President Biden called for more action against gun violence on Sunday’s one-year anniversary of the Buffalo supermarket shooting as the local community remembered those killed in the racially motivated massacre.
The shooting on May 14, 2022, at a Tops Friendly Markets store killed 10 people — each of whom was Black — and wounded three others. The gunman, Payton Gendron, pleaded guilty in November to more than 20 state charges, including murder and hate-motivated domestic terrorism, and was sentenced in February to life in prison.
In an op-ed Sunday for USA Today, Biden cited Gun Violence Archive statistics in writing there have been more than 650 mass shootings and more than 40,000 deaths from gun violence in the U.S. since the Buffalo rampage.
“I have already taken more meaningful executive action to reduce gun violence than any other president, and I will continue to pursue every legal and effective action. But my power is not absolute,” Biden wrote.
“Congress must act, including by banning assault weapons and high-capacity magazines, requiring gun owners to securely store their firearms, requiring background checks for all gun sales, and repealing gun manufacturers’ immunity from liability. We also need more governors and state legislators to take these steps.”

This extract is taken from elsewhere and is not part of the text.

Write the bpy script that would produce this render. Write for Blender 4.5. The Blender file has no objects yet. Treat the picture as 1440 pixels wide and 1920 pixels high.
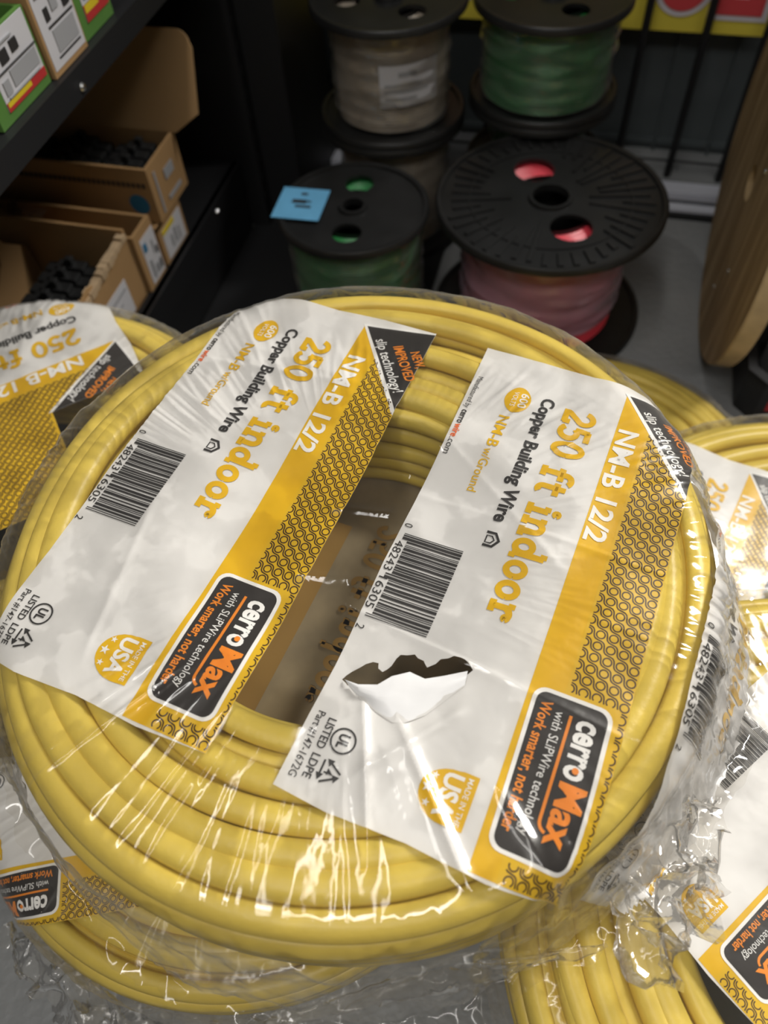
import bpy, bmesh, math, random
from mathutils import Vector, Matrix, noise
from mathutils.geometry import tessellate_polygon
random.seed(7)
C = bpy.context.collection
PI = math.pi
TH = math.radians(-18)                      # the shop aisle runs 18 degrees off the viewing direction
AX = Vector((math.cos(TH), math.sin(TH), 0)); BX = Vector((-math.sin(TH), math.cos(TH), 0))
def W(a, b, z=0.0): return AX*a + BX*b + Vector((0, 0, z))

# ------------------------------------------------------------------ materials
def new_mat(name):
    m = bpy.data.materials.new(name); m.use_nodes = True
    return m, m.node_tree.nodes, m.node_tree.links
def pbr(name, col, rough=0.5, metal=0.0, spec=0.5, noise_amt=0.0, noise_scale=40, bump=0.0, bump_scale=200, coat=0.0, trans=0.0, col2=None):
    m, N, L = new_mat(name)
    b = N['Principled BSDF']
    b.inputs['Base Color'].default_value = (*col, 1)
    b.inputs['Roughness'].default_value = rough
    b.inputs['Metallic'].default_value = metal
    b.inputs['Specular IOR Level'].default_value = spec
    if coat:
        b.inputs['Coat Weight'].default_value = coat; b.inputs['Coat Roughness'].default_value = 0.12
    tc = N.new('ShaderNodeTexCoord')
    if noise_amt or col2:
        n = N.new('ShaderNodeTexNoise'); n.inputs['Scale'].default_value = noise_scale; n.inputs['Detail'].default_value = 5
        L.new(tc.outputs['Object'], n.inputs['Vector'])
        r = N.new('ShaderNodeMix'); r.data_type = 'RGBA'
        c2 = col2 if col2 else tuple(c*(1-noise_amt) for c in col)
        r.inputs[6].default_value = (*col, 1); r.inputs[7].default_value = (*c2, 1)
        mr = N.new('ShaderNodeMapRange'); mr.inputs[1].default_value = 0.35; mr.inputs[2].default_value = 0.65
        L.new(n.outputs['Fac'], mr.inputs[0]); L.new(mr.outputs[0], r.inputs[0]); L.new(r.outputs[2], b.inputs['Base Color'])
    if bump:
        n2 = N.new('ShaderNodeTexNoise'); n2.inputs['Scale'].default_value = bump_scale; n2.inputs['Detail'].default_value = 3
        L.new(tc.outputs['Object'], n2.inputs['Vector'])
        bp = N.new('ShaderNodeBump'); bp.inputs['Strength'].default_value = bump; bp.inputs['Distance'].default_value = 0.002
        L.new(n2.outputs['Fac'], bp.inputs['Height']); L.new(bp.outputs[0], b.inputs['Normal'])
    if trans:
        out = N['Material Output']; t = N.new('ShaderNodeBsdfTranslucent'); t.inputs['Color'].default_value = (*col, 1)
        mx = N.new('ShaderNodeMixShader'); mx.inputs[0].default_value = trans
        L.new(b.outputs[0], mx.inputs[1]); L.new(t.outputs[0], mx.inputs[2]); L.new(mx.outputs[0], out.inputs[0])
    return m
def film_mat(name, haze=0.05, rim=0.35, rough=0.09, bump=0.5, scale=90, tint=(0.98, 0.97, 0.95), gain=1.0, milk=(0.8, 0.78, 0.74)):
    m, N, L = new_mat(name)
    N.remove(N['Principled BSDF']); out = N['Material Output']
    tc = N.new('ShaderNodeTexCoord')
    n = N.new('ShaderNodeTexNoise'); n.inputs['Scale'].default_value = scale; n.inputs['Detail'].default_value = 2.5; n.inputs['Distortion'].default_value = 0.6
    L.new(tc.outputs['Object'], n.inputs['Vector'])
    bp = N.new('ShaderNodeBump'); bp.inputs['Strength'].default_value = bump; bp.inputs['Distance'].default_value = 0.0022
    L.new(n.outputs['Fac'], bp.inputs['Height'])
    tr = N.new('ShaderNodeBsdfTransparent'); tr.inputs['Color'].default_value = (*tint, 1)
    gl = N.new('ShaderNodeBsdfGlossy'); gl.inputs['Roughness'].default_value = rough; L.new(bp.outputs[0], gl.inputs['Normal'])
    fr = N.new('ShaderNodeFresnel'); fr.inputs['IOR'].default_value = 1.5; L.new(bp.outputs[0], fr.inputs['Normal'])
    mul = N.new('ShaderNodeMath'); mul.operation = 'MULTIPLY_ADD'; mul.use_clamp = True
    mul.inputs[2].default_value = 0.012; L.new(fr.outputs[0], mul.inputs[0])
    cl = N.new('ShaderNodeTexNoise'); cl.inputs['Scale'].default_value = 34; cl.inputs['Detail'].default_value = 3; L.new(tc.outputs['Object'], cl.inputs['Vector'])
    cm = N.new('ShaderNodeMapRange'); cm.inputs[1].default_value = 0.42; cm.inputs[2].default_value = 0.62; cm.inputs[3].default_value = 0.35*gain; cm.inputs[4].default_value = 1.35*gain
    L.new(cl.outputs['Fac'], cm.inputs[0]); L.new(cm.outputs[0], mul.inputs[1])
    mn = N.new('ShaderNodeMath'); mn.operation = 'MINIMUM'; mn.inputs[1].default_value = 0.6; L.new(mul.outputs[0], mn.inputs[0])
    df = N.new('ShaderNodeBsdfDiffuse'); df.inputs['Color'].default_value = (*milk, 1)
    tl = N.new('ShaderNodeBsdfTranslucent'); tl.inputs['Color'].default_value = (*milk, 1)
    dm = N.new('ShaderNodeMixShader'); dm.inputs[0].default_value = 0.4; L.new(df.outputs[0], dm.inputs[1]); L.new(tl.outputs[0], dm.inputs[2])
    lw = N.new('ShaderNodeLayerWeight'); lw.inputs['Blend'].default_value = 0.5
    pw = N.new('ShaderNodeMath'); pw.operation = 'POWER'; pw.inputs[1].default_value = 3.0; L.new(lw.outputs['Facing'], pw.inputs[0])
    hz = N.new('ShaderNodeMath'); hz.operation = 'MULTIPLY_ADD'; hz.use_clamp = True
    hz.inputs[1].default_value = rim; hz.inputs[2].default_value = haze; L.new(pw.outputs[0], hz.inputs[0])
    m1 = N.new('ShaderNodeMixShader'); L.new(hz.outputs[0], m1.inputs[0]); L.new(tr.outputs[0], m1.inputs[1]); L.new(dm.outputs[0], m1.inputs[2])
    m2 = N.new('ShaderNodeMixShader'); L.new(mn.outputs[0], m2.inputs[0]); L.new(m1.outputs[0], m2.inputs[1]); L.new(gl.outputs[0], m2.inputs[2])
    L.new(m2.outputs[0], out.inputs[0])
    return m
M = {}
M['cable'] = pbr('yellow_vinyl', (0.72, 0.545, 0.10), rough=0.38, spec=0.4, noise_amt=0.12, noise_scale=14, bump=0.12, bump_scale=260)
M['film'] = film_mat('clear_film', haze=0.012, rim=0.40, bump=0.30, scale=42)
M['film_low_glare'] = film_mat('low_glare_clear_film', haze=0.02, rim=0.40, bump=0.30, scale=42, gain=0.5, rough=0.13)  # same clear film, reflections dimmed in the material to cut glare on lower coils
M['tuft'] = film_mat('crumpled_film', haze=0.10, rim=0.3, bump=0.6, scale=70, gain=1.3)
M['white'] = pbr('printed_white', (0.80, 0.79, 0.78), rough=0.34, spec=0.5, bump=0.22, bump_scale=55, trans=0.12)
M['amber'] = pbr('printed_amber', (0.71, 0.43, 0.010), rough=0.34, bump=0.22, bump_scale=55)
M['gold'] = pbr('printed_gold', (0.69, 0.435, 0.016), rough=0.36, bump=0.22, bump_scale=55)
M['brown'] = pbr('printed_brown', (0.05, 0.022, 0.008), rough=0.4)
M['charcoal'] = pbr('printed_charcoal', (0.032, 0.028, 0.026), rough=0.34, bump=0.22, bump_scale=55)
M['ink'] = pbr('printed_black', (0.03, 0.028, 0.028), rough=0.4)
M['orange'] = pbr('printed_orange', (0.80, 0.25, 0.02), rough=0.4)
M['red'] = pbr('printed_red', (0.75, 0.14, 0.03), rough=0.4)
M['lettering'] = pbr('printed_white_lettering', (0.82, 0.81, 0.79), rough=0.4)
LM = ['white', 'amber', 'gold', 'brown', 'charcoal', 'ink', 'orange', 'red', 'lettering']
M['black'] = pbr('black_plastic', (0.016, 0.016, 0.016), rough=0.42, spec=0.5, noise_amt=0.3, noise_scale=30)
M['flange'] = pbr('dark_reel_plastic', (0.013, 0.013, 0.013), rough=0.42, spec=0.5, noise_amt=0.35, noise_scale=25)
M['steel'] = pbr('black_painted_steel', (0.011, 0.011, 0.012), rough=0.5, spec=0.4)
M['card'] = pbr('corrugated_cardboard', (0.36, 0.215, 0.095), rough=0.85, spec=0.2, noise_amt=0.12, noise_scale=12)
M['card_in'] = pbr('cardboard_inside', (0.33, 0.205, 0.095), rough=0.9, spec=0.2, noise_amt=0.1, noise_scale=12)
M['torn'] = pbr('torn_cardboard', (0.46, 0.33, 0.2), rough=0.95, spec=0.1, noise_amt=0.3, noise_scale=60)
M['greenbox'] = pbr('green_carton', (0.085, 0.20, 0.04), rough=0.5, noise_amt=0.1)
M['paper'] = pbr('paper_label', (0.52, 0.51, 0.53), rough=0.6)
M['greyprint'] = pbr('grey_print', (0.30, 0.30, 0.31), rough=0.6)
M['redprint'] = pbr('red_print', (0.42, 0.03, 0.03), rough=0.5)
M['yellowprint'] = pbr('yellow_print', (0.62, 0.46, 0.02), rough=0.5)
M['greenprint'] = pbr('dark_green_print', (0.02, 0.16, 0.08), rough=0.5)
M['blueprint'] = pbr('blue_print', (0.02, 0.14, 0.26), rough=0.6)
M['blue'] = pbr('blue_paper', (0.12, 0.36, 0.58), rough=0.6, noise_amt=0.1)
M['chrome'] = pbr('bright_metal', (0.80, 0.82, 0.92), rough=0.35, metal=0.35)
M['wirewhite'] = pbr('cream_wire', (0.42, 0.36, 0.29), rough=0.4, noise_amt=0.1)
M['wiregreen'] = pbr('green_wire', (0.015, 0.20, 0.045), rough=0.35, noise_amt=0.15)
M['wirered'] = pbr('red_wire', (0.80, 0.06, 0.09), rough=0.35, noise_amt=0.1)
M['wrap'] = film_mat('spool_wrap', haze=0.10, rim=0.25, rough=0.16, bump=1.0, scale=50, gain=1.8)
M['wrapred'] = film_mat('pink_spool_wrap', haze=0.55, rim=0.2, rough=0.20, bump=1.0, scale=45, milk=(0.66, 0.52, 0.64), gain=1.6)
M['signyellow'] = pbr('sign_yellow', (0.68, 0.56, 0.06), rough=0.6)
M['signred'] = pbr('sign_red', (0.60, 0.055, 0.065), rough=0.6)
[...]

Gendron, who is white, allegedly wrote in a 180-page manifesto that the neighborhood where Tops is located had “the highest Black percentage that is close enough to where I live.” Gendron is from Conklin, N.Y., about 200 miles southeast of Buffalo. He still faces a federal case.
Buffalo planned to commemorate the anniversary Sunday by chiming church bells at 2:28 p.m., when the shooting occurred a year earlier. A moment of silence is set to follow.
“The racially motivated mass shooting shook our community to its core,” Mayor Byron Brown said. “It was the day the unthinkable happened.”
The victims killed in the attack were between 32 and 86 years old. Among them was 63-year-old Geraldine Talley, whose son released a book, “5/14 : The Day the Devil Came to Buffalo,” on Sunday.
“I definitely know that she wouldn’t want me to be consumed by sadness and anger,” Mark Talley told the Associated Press, “so I will definitely try to find strength in her memory and use it to fight injustice and racism for the rest of my life in her name.”
Less than two weeks after the Buffalo massacre, 21 people — including 19 children — were killed in a shooting at Robb Elementary School in Uvalde, Texas, that was carried out by a former student. Earlier this month, eight people died in a shooting at an outdoor shopping center in Allen, Texas.